Glassware - Mosque Lamps

Origin and time: Egypt or Syria, Bahriyya Mameluks, about 1360 
Museum of Ethnology, Vienna
Inv. No. VO_17086 and 17087 (Collection: Miramare Castle)

The 34 pendant lamps made of enamelled glass were retrieved together with other objects from the marble sanctuary of the Sultan Hassan Mosque in Cairo and represent the most precious part of the collection. The greenish glass lamps were used as decorating elements rather than for illuminating rooms. They were suspended from the ceiling or the head stones of the arcades by wire chains, which were attached to the lamps through six eyelets on each lamp. The objects are decorated in diverse coloured enamels with elegant cirri, Qur’anic inscriptions and medallions including dedications, reading “glory be to our ruler, the victorious Sultan” and often showing the emblem of the Emir.
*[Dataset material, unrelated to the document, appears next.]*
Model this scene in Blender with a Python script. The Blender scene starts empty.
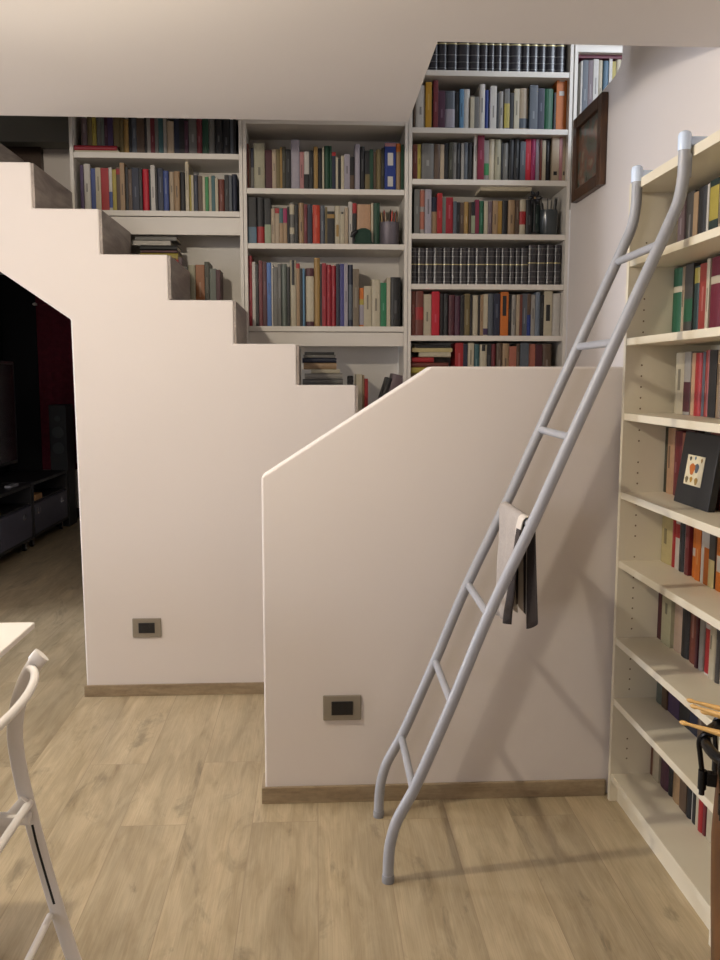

The technique of decorating glass by gilding and enamelling was developed in the 12th century and probably used in Egypt and Syria only. Mameluke rulers delighted in donating lamps of that kind to their mosques in Cairo. In order to adapt these lamps to the religious surrounding they were intended for, they were decorated merely with cirri and epigraphs in nakshi, rounded thuluth or square kufi. After the destruction of the Syrian glass workshops by the Mongol ruler Timur (also known as Timerlane, 1336-1405) in the 15th century, the technique of decorating glass by gilding and enamelling was brought from the Middle East to Venice.

As for the inscriptions of the illustrated mosque lamps, they were probably commissioned by the Mameluke Sultan Hassan an-Nasir bin Muhammad for his Madrassa (a theological school) in Cairo, which was built between 1356 and 1363. Before being donated to the Department of Anthropology and Ethnography of the Imperial and Royal Court Museum of Natural History, the lamps were used for decorating one of the staterooms in Miramare Castle near Trieste. Archduke Ferdinand Maximilian Joseph of Austria, later the one and only Emperor of Mexico, had the castle built between 1854 and 1856, during his time as the Viceroy of the kingdom of Lombardy-Venetia. On one of his travels to Mediterranean destinations, he had probably purchased the lamps himself in Cairo.